Fast überall in Bayern wurden im Juli 1983 Temperaturrekorde gemessen, so schnell, dass die Meteorologen kaum mitkamen: Regensburg meldete 39 Grad. Die Nürnberger schleppten sich am 27. Juli mit 38,6 Grad durch die Stadt. Selbst auf dem Großen Arber gab es keine Abkühlung. 30,3 Grad wurden dort am gleichen Tag gemessen. Aber an den Spitzenwert aus Gärmersdorf (40,3 Grad) kam keiner ran.

Strenge Regeln für Messstationen

Rekorde, die von anderen Wetterdiensten gemessen werden, erkennt der Deutsche Wetterdienst nur sehr selten an. „Das ist auch schwierig“, erläutert der Meteorologe Gerhard Hofmann. Denn die Aufstellungsbedingungen für die Wetterstationen seien sehr strikt geregelt. Der Grund für die strengen Vorschriften: Die Ergebnisse müssen möglichst unter denselben Bedingungen ermittelt werden, um eine Vergleichbarkeit untereinander herzustellen. „Wenn Sie auf beispielsweise auf der Fensterbank messen, dann ist das Ergebnis nur mit Werten vergleichbar, die auch auf der Fensterbank gemessen wurden“, erläutert Hofmann grob das Prinzip. Die Stationen des Deutschen Wetterdienstes müssen die Temperatur beispielsweise zwei Meter über dem Boden messen. Die Stationen müssen auf einer mit Gras bewachsenen Fläche stehen und in einem ausreichenden Abstand zu Gebäuden, anderen Hindernissen oder Straßen, denn die Wände oder der Asphalt könnten abstrahlen.

Die Zeitungen überschlugen sich im 1983 mit Wetter-Schlagzeilen.
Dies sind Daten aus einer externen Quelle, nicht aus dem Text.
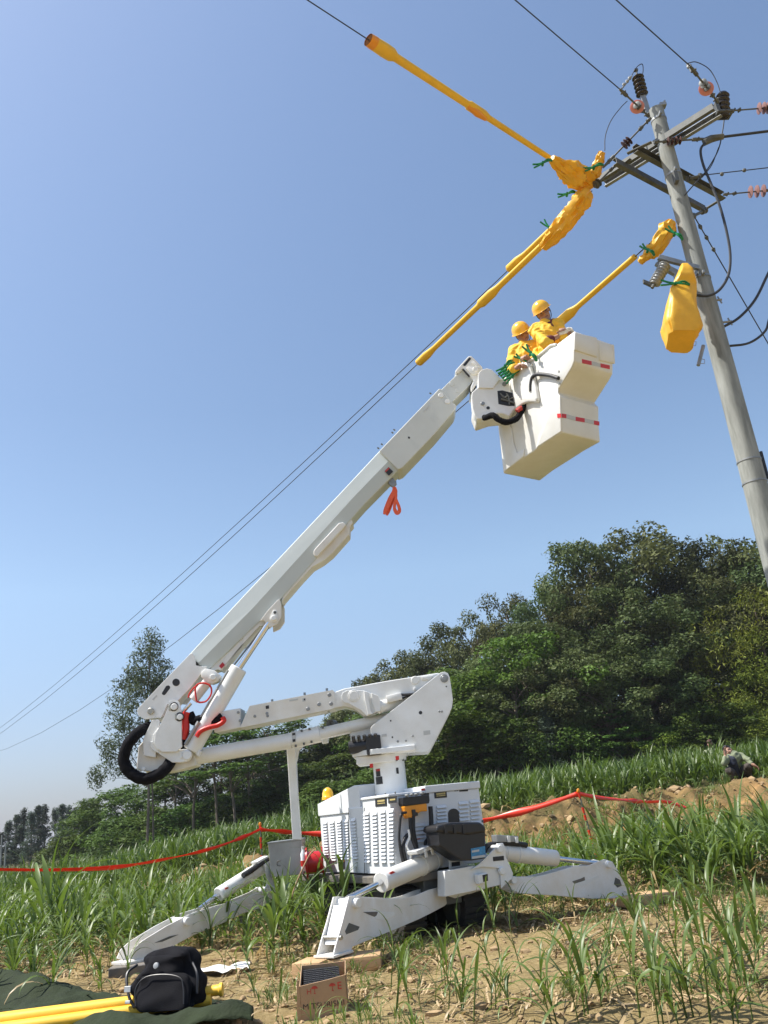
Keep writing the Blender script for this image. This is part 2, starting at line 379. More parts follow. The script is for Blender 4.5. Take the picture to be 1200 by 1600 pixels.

Allenfalls blieb umstritten, ob es nun Affen-, Treibhaus- oder Tropenhitze (MZ) heißen sollte, ob es lediglich ein Rekord- oder doch ein Jahrhundertsommer war („Berliner Tagesspiegel“: Diesmal wirklich ein Jahrhundertsommer) oder gar ein Todessommer, wie die BamS titelte (weil „die Sonne die Mordlust weckt“ und Sittlichkeitsverbrechen fördere).

Im Mai 2010 musste die Oberpfalz um ihren Hitzerekord bangen. Das Hoch „Michaela“ heizte das saarländische Örtchen Perl-Nennig ein. 40,8Grad hatte der Wetterdienst Meteomedia gemessen. Aber bei einer Überprüfung konnte der Messwert nicht bestätigt werden. Die Oberpfalz behielt den Rekord.